UN ends peacekeeping mission in African state

DR Congo has demanded that UN troops leave because they have failed to defeat insurgents
UN ends peacekeeping mission in African state

The UN Security Council (UNSC) adopted a resolution on Tuesday outlining a gradual withdrawal of its peacekeeping mission (MONUSCO) from the Democratic Republic of Congo. The disengagement will take place in three phases over the course of 2024, according to the UN news service.

The UN stabilization mission, which has more than 12,000 troops in the Congolese city of Goma, the capital of North Kivu province, has been operating in the Central African state since 2010. Its main goal has been to protect civilians from armed groups and to support the government's efforts to combat insecurity in the east of the country.

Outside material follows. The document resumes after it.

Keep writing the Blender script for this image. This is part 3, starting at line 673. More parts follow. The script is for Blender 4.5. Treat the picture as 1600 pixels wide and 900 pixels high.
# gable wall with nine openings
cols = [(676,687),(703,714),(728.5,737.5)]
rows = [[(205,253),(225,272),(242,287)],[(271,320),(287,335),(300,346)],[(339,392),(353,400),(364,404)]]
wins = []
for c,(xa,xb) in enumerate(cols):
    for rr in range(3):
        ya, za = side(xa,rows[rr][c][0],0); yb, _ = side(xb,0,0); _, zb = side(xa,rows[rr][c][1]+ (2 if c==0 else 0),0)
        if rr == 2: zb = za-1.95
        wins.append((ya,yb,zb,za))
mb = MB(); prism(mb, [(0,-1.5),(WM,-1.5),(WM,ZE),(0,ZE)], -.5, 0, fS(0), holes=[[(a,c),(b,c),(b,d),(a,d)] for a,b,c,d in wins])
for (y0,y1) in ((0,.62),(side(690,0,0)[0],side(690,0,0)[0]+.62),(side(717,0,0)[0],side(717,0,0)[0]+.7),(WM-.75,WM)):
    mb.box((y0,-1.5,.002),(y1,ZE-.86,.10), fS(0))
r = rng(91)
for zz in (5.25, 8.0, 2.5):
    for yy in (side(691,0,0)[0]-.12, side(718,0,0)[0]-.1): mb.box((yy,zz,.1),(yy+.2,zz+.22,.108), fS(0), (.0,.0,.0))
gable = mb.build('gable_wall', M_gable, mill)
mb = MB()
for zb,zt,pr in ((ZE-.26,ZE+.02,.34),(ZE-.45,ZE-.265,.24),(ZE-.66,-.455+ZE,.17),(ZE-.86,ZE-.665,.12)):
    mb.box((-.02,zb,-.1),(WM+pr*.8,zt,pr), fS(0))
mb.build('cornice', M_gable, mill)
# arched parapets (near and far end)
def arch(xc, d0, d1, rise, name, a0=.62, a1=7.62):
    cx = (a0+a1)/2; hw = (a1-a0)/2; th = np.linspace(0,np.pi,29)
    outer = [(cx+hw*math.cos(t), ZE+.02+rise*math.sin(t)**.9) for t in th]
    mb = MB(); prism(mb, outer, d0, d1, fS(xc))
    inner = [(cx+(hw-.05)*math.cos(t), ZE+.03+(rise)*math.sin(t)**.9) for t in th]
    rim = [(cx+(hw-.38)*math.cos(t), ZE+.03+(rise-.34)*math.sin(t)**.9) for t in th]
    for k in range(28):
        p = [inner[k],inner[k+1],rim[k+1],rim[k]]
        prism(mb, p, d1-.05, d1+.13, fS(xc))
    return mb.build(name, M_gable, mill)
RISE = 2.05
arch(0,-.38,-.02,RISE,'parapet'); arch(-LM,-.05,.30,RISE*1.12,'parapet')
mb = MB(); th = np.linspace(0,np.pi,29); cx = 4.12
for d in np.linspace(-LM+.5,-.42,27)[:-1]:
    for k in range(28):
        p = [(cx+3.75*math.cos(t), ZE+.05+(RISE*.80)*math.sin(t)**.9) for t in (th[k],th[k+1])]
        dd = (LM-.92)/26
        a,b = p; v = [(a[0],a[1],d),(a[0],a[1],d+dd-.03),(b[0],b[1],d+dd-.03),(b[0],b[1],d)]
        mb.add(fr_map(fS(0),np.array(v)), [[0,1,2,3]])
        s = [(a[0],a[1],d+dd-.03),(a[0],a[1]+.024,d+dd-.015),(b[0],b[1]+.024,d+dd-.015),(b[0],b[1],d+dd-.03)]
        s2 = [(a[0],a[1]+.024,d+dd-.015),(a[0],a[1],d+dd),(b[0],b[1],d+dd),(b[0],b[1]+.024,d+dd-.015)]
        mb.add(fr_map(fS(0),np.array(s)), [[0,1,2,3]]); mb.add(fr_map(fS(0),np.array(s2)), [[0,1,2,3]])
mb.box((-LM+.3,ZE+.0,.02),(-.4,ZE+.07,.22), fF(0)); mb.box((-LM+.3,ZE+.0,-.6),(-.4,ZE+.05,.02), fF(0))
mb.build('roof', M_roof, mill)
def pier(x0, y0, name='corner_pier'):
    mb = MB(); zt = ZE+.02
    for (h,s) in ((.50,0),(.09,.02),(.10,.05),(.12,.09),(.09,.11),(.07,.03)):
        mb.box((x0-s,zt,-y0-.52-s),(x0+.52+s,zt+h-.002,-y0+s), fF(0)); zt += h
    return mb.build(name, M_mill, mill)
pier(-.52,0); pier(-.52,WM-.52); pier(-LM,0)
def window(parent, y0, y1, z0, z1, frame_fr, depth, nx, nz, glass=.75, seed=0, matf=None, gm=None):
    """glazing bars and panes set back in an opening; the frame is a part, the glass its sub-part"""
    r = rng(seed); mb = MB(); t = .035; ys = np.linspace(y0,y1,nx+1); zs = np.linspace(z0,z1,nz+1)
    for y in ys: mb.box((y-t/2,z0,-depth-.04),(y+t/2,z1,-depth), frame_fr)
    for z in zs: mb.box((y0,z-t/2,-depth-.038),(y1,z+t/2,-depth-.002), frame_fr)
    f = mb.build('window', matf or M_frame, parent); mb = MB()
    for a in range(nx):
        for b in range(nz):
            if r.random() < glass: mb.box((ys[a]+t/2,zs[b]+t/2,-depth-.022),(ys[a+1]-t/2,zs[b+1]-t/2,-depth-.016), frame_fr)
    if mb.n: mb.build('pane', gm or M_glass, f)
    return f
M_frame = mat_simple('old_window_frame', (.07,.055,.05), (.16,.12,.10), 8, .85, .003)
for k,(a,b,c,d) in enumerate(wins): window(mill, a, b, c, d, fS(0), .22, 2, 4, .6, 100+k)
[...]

MONUSCO, however, has been at the center of deadly protests over allegations of failure to carry out its mandate. Its soldiers have also been accused of brutally repressing protesters, with at least 43 people killed and several others injured in a recent incident, according to authorities.

Congolese President Felix Tshisekedi requested the "speedy" departure of the peacekeepers at the UN General Assembly in September, declaring that "it's time" for Kinshasa to "take full control of its destiny and become the main actor in its own stability." He claimed that troops deployed under the mission are incapable of reining in rebels, resolving armed conflicts, or protecting civilians.

On Tuesday, all members of the UNSC voted unanimously in favor of a resolution calling for the mission's "gradual, responsible, and sustainable" withdrawal from the DRC by December 20 of next year.

The drawdown will start by the end of 2023 amid the election cycle. The Force will be withdrawn from South Kivu by the end of April 2024 and the mandate’s implementation will be limited to provinces from May 2024,” the UN stated.

Meanwhile, polling stations opened in DR Congo on Wednesday for presidential and parliamentary elections, with the country's instability a key issue. President Tshisekedi, who is up for re-election against 18 other candidates, has accused neighboring Rwanda of funding the rebel groups responsible for destabilizing Kinshasa.

UN experts have consistently claimed the availability of “solid evidence” that Kigali is arming M23 militants, one of dozens of armed factions that have been active in Eastern Congo for decades, despite repeated denials from the Rwandan government.

The activities of the M23 group, which was launched in 2012 in the North Kivu province despite the presence of MONUSCO, have forced more than 800,000 people to flee their homes, according to the UN.